Demikian pula Partai Gerindra menganggap tanggapan Presiden Susilo Bambang Yudhoyono dalam putusan pengadilan almarhum Munir sebagai manuver politik untuk mencegah semakin meningkatnya popularitas partai itu.

Meragukan KPU

Dinamika politik yang memberikan harapan bagi Pemilu 2009 terancam oleh kinerja Komisi Pemilihan Umum (KPU). Ancaman itu tidak boleh dianggap sepele karena pertaruhannya adalah masa depan politik Indonesia. Banyak kalangan meragukan KPU mempunyai kapasitas untuk menyelenggarakan Pemilu 2009 sebagaimana dilakukan KPU sebelumnya.

Dalam menangani berbagai masalah, kelihatan KPU sangat lamban dan memberikan kesan tidak profesional serta tidak tahu persis apa yang mau dilakukan. Misalnya, mengenai tindak lanjut keputusan MK tentang sistem pemilihan caleg terpilih berdasarkan suara terbanyak, mereka seakan-akan cuci tangan serta lebih menyandarkan atau menyerah kepada pemerintah dengan mengharapkan terbitnya peraturan pemerintah pengganti undang-undang. Tak ada kesan mereka secara gigih dan cerdas sebagai lembaga independen dan terhormat mencari jalan keluar sendiri secara kreatif.

Oleh karena itu, tak berlebihan komentar Bachtiar Effendi yang menyatakan, ketidaksiapan KPU, kesalahannya telah terjadi sejak proses pemilihannya (Kompas, 5/1). Tentu banyak kalangan masih ingat kontroversi perekrutan anggota KPU yang dianggap cacat karena melanggar UU No 22 Tahun 2007 tentang Penyelenggaraan Pemilu karena mengabaikan ketentuan tentang rekam jejak para calon. Bahkan, terdengar isu miring proses pemilihan anggota KPU sangat diwarnai kepentingan dan ambisi politik perorangan yang mencoba ingin mengendalikan KPU.

Terlepas dari kinerja KPU yang diragukan banyak kalangan, bagaimanapun pemilu adalah hajatan rakyat. Karena itu, Pemilu 2009 yang cukup menjanjikan harus diselamatkan. Semua pihak diharapkan ikut ambil bagian untuk menyelamatkan karya bangsa dalam membangun sivilisasi politik baru.
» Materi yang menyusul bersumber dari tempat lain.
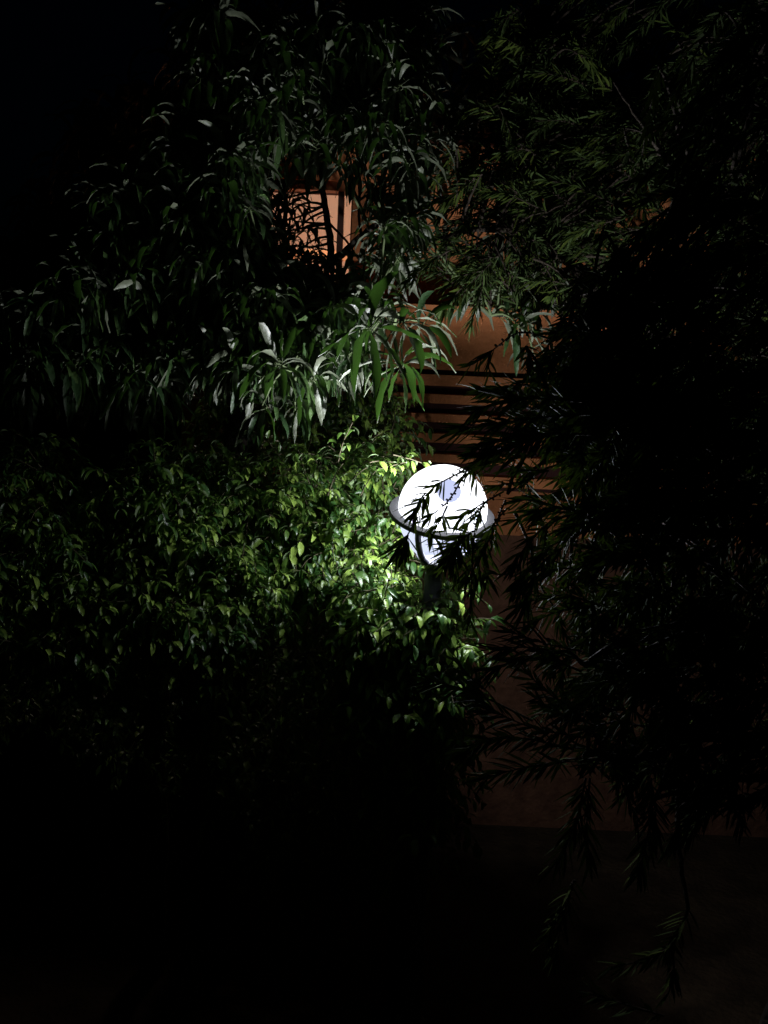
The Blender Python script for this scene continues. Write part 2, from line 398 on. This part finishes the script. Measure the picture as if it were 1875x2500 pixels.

Pemerintah, dalam hal ini presiden, sebagai penanggung jawab penyelenggaraan pemilu, tanpa mengintervensi independensi KPU, dalam batas-batas tanggung jawab dan kewenangannya, dapat mengambil bagian untuk ikut menyelamatkan Pemilu 2009.

Sementara itu, parpol diharapkan tidak hanya melakukan kampanye murahan. Mereka diharapkan melakukan kampanye yang lebih berkualitas dengan memfokuskan pada pendidikan politik rakyat. Dengan demikian, Pemilu 2009 akan mengukuhkan tonggak dan melembagakan proses bangsa Indonesia mewujudkan kedaulatan rakyat.